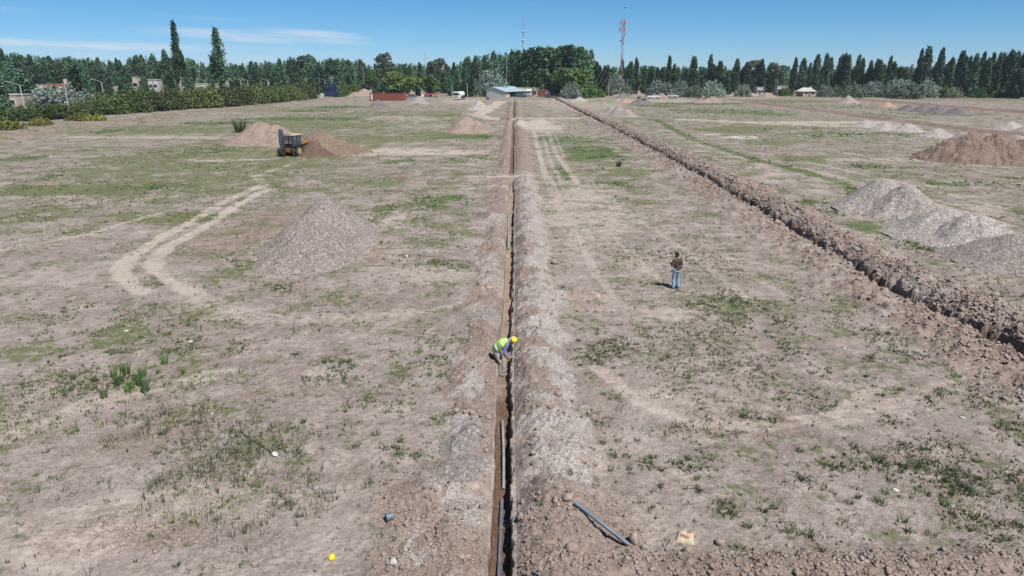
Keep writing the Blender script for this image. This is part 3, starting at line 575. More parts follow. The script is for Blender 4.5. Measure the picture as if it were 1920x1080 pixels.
def weeds():
    def field(n, y0, y1):
        x, y = scatter_px(n, y0, y1); q_ = np.abs(x - xs(y) + .25) > .75; x, y = x[q_], y[q_]; z, L, soil, tan = terrain(x, y, True); return x, y, z, L, fbm(x / .9, y / .9, 4, 95), fbm(x / 4, y / 4, 3, 96), np.hypot(x, y)
    # low rosettes and weed clumps
    x, y, z, L, n1, n2, d = field(260000, 186, 1110)
    p = (np.clip(L[DENS], 0, 1) * sstep(-.15, .5, n1 * .7 + n2 * .6 + .12) * .15 + .004) + L[GREEN] * sstep(-.25, .3, n1 + n2) * .55 + L[OLIVE] * sstep(.0, .5, n1 + n2) * .12
    p = p * np.clip(1 - 1.2 * L[PALE], .08, 1)
    m = RNG.random(len(x)) < p * 1.1
    x, y, z, L, d = x[m], y[m], z[m], [q[m] for q in L], d[m]; k = len(x)
    g = np.clip(L[GREEN], 0, 1)
    h = (.03 + .065 * RNG.random(k) ** 2 + .05 * g * RNG.random(k)) * (1 + d / 90); sp = (.02 + .075 * RNG.random(k) ** 2) * (1 + d / 60)
    P, F = blades(x, y, z, h, sp, .75, .0065 * (1 + d / 30) * np.ones(k), 9)
    tag(mesh_np('weeds', P, F, M['weed_leaf']), 'low dark green weeds dotted over the dry ground', kind='stuff')
    # thin upright stalks
    x, y, z, L, n1, n2, d = field(60000, 350, 1110)
    p = np.clip(L[STALK], 0, 1) * sstep(-.1, .5, n1 + .6 * n2 + .08)
    m = RNG.random(len(x)) < p * .45
    x, y, z, d = x[m], y[m], z[m], d[m]; k2 = len(x)
    P, F = blades(x, y, z, .12 + .26 * RNG.random(k2) ** 1.4, .03 + .06 * RNG.random(k2), .30, .0042 * (1 + d / 40), 5)
    tag(mesh_np('stalk_grass', P, F, M['stalk_leaf']), 'thin grey green grass stalks standing sparsely on bare soil', kind='stuff')
    # olive turf
    x, y, z, L, n1, n2, d = field(150000, 200, 1000)
    m = RNG.random(len(x)) < L[OLIVE] * sstep(-.1, .4, n1 + n2) * .5
    x, y, z, d = x[m], y[m], z[m], d[m]; k3 = len(x)
    P, F = blades(x, y, z, (.04 + .06 * RNG.random(k3)) * (1 + d / 130), (.05 + .12 * RNG.random(k3)) * (1 + d / 90), .6, .007 * (1 + d / 30), 7)
    tag(mesh_np('grass', P, F, M['olive_grass']), 'short yellowish green turf growing in patches on the plot', kind='stuff')
    # dead straw and dark dry twigs
    x, y, z, L, n1, n2, d = field(9000, 300, 1110)
    m = RNG.random(len(x)) < (.05 + .35 * L[STALK] + .12 * L[OLIVE]) * (n2 > -.05) * np.clip(1 - L[PALE], 0, 1)
    x, y, z, d = x[m], y[m], z[m], d[m]; k4 = len(x); q = RNG.random(k4) < .35
    P, F = blades(x[q], y[q], z[q], .05 + .14 * RNG.random(q.sum()), .10 + .1 * RNG.random(q.sum()), 1.2, .006 * (1 + d[q] / 40), 6)
    tag(mesh_np('dead_grass', P, F, M['straw']), 'bleached dead grass lying in wisps on the soil', kind='stuff')
    q = ~q; P, F = blades(x[q], y[q], z[q], .10 + .25 * RNG.random(q.sum()), .05 + .1 * RNG.random(q.sum()), .9, .0045 * (1 + d[q] / 40), 4)
    tag(mesh_np('dry_weeds', P, F, M['dark_stalk']), 'dark dry weed stems sticking up from the soil', kind='stuff')
    print('weeds', k, k2, k3, k4)
weeds()
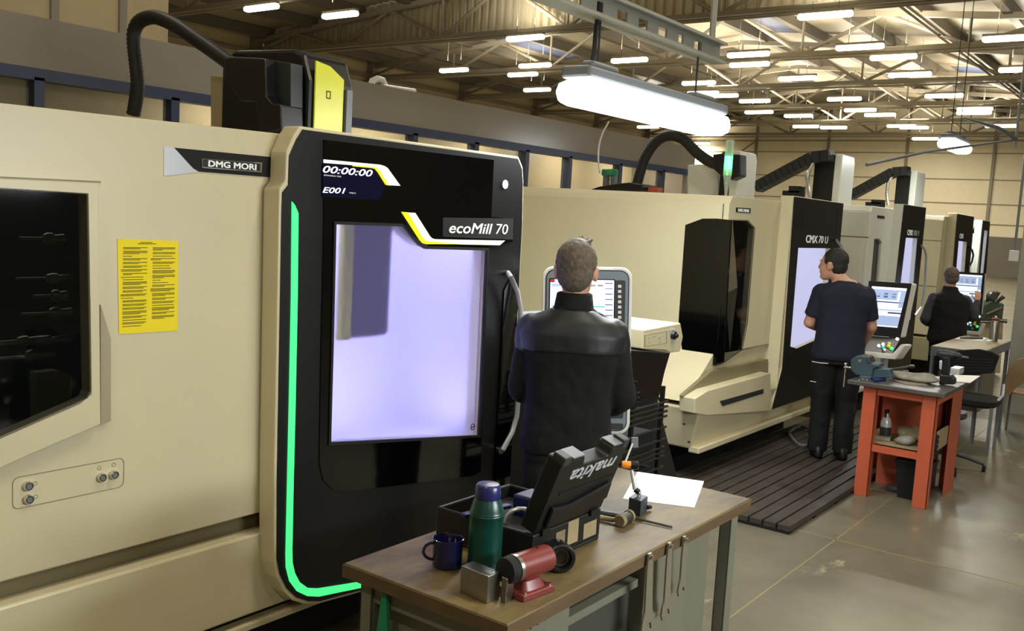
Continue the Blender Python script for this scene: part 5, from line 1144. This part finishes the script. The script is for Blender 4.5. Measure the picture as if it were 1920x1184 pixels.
============
▶ **TASK OBJECTIVE**: Word for word, quote the full listing, omitting every picture.

▶ **EXPECTED ANSWER**:
Keep writing the Blender script for this image. This is part 3, starting at line 575. More parts follow. The script is for Blender 4.5. Measure the picture as if it were 1920x1080 pixels.
def weeds():
    def field(n, y0, y1):
        x, y = scatter_px(n, y0, y1); q_ = np.abs(x - xs(y) + .25) > .75; x, y = x[q_], y[q_]; z, L, soil, tan = terrain(x, y, True); return x, y, z, L, fbm(x / .9, y / .9, 4, 95), fbm(x / 4, y / 4, 3, 96), np.hypot(x, y)
    # low rosettes and weed clumps
    x, y, z, L, n1, n2, d = field(260000, 186, 1110)
    p = (np.clip(L[DENS], 0, 1) * sstep(-.15, .5, n1 * .7 + n2 * .6 + .12) * .15 + .004) + L[GREEN] * sstep(-.25, .3, n1 + n2) * .55 + L[OLIVE] * sstep(.0, .5, n1 + n2) * .12
    p = p * np.clip(1 - 1.2 * L[PALE], .08, 1)
    m = RNG.random(len(x)) < p * 1.1
    x, y, z, L, d = x[m], y[m], z[m], [q[m] for q in L], d[m]; k = len(x)
    g = np.clip(L[GREEN], 0, 1)
    h = (.03 + .065 * RNG.random(k) ** 2 + .05 * g * RNG.random(k)) * (1 + d / 90); sp = (.02 + .075 * RNG.random(k) ** 2) * (1 + d / 60)
    P, F = blades(x, y, z, h, sp, .75, .0065 * (1 + d / 30) * np.ones(k), 9)
    tag(mesh_np('weeds', P, F, M['weed_leaf']), 'low dark green weeds dotted over the dry ground', kind='stuff')
    # thin upright stalks
    x, y, z, L, n1, n2, d = field(60000, 350, 1110)
    p = np.clip(L[STALK], 0, 1) * sstep(-.1, .5, n1 + .6 * n2 + .08)
    m = RNG.random(len(x)) < p * .45
    x, y, z, d = x[m], y[m], z[m], d[m]; k2 = len(x)
    P, F = blades(x, y, z, .12 + .26 * RNG.random(k2) ** 1.4, .03 + .06 * RNG.random(k2), .30, .0042 * (1 + d / 40), 5)
    tag(mesh_np('stalk_grass', P, F, M['stalk_leaf']), 'thin grey green grass stalks standing sparsely on bare soil', kind='stuff')
    # olive turf
    x, y, z, L, n1, n2, d = field(150000, 200, 1000)
    m = RNG.random(len(x)) < L[OLIVE] * sstep(-.1, .4, n1 + n2) * .5
    x, y, z, d = x[m], y[m], z[m], d[m]; k3 = len(x)
    P, F = blades(x, y, z, (.04 + .06 * RNG.random(k3)) * (1 + d / 130), (.05 + .12 * RNG.random(k3)) * (1 + d / 90), .6, .007 * (1 + d / 30), 7)
    tag(mesh_np('grass', P, F, M['olive_grass']), 'short yellowish green turf growing in patches on the plot', kind='stuff')
    # dead straw and dark dry twigs
    x, y, z, L, n1, n2, d = field(9000, 300, 1110)
    m = RNG.random(len(x)) < (.05 + .35 * L[STALK] + .12 * L[OLIVE]) * (n2 > -.05) * np.clip(1 - L[PALE], 0, 1)
    x, y, z, d = x[m], y[m], z[m], d[m]; k4 = len(x); q = RNG.random(k4) < .35
    P, F = blades(x[q], y[q], z[q], .05 + .14 * RNG.random(q.sum()), .10 + .1 * RNG.random(q.sum()), 1.2, .006 * (1 + d[q] / 40), 6)
    tag(mesh_np('dead_grass', P, F, M['straw']), 'bleached dead grass lying in wisps on the soil', kind='stuff')
    q = ~q; P, F = blades(x[q], y[q], z[q], .10 + .25 * RNG.random(q.sum()), .05 + .1 * RNG.random(q.sum()), .9, .0045 * (1 + d[q] / 40), 4)
    tag(mesh_np('dry_weeds', P, F, M['dark_stalk']), 'dark dry weed stems sticking up from the soil', kind='stuff')
    print('weeds', k, k2, k3, k4)
weeds()
Continue the Blender Python script for this scene: part 5, from line 1144. This part finishes the script. The script is for Blender 4.5. Measure the picture as if it were 1920x1184 pixels.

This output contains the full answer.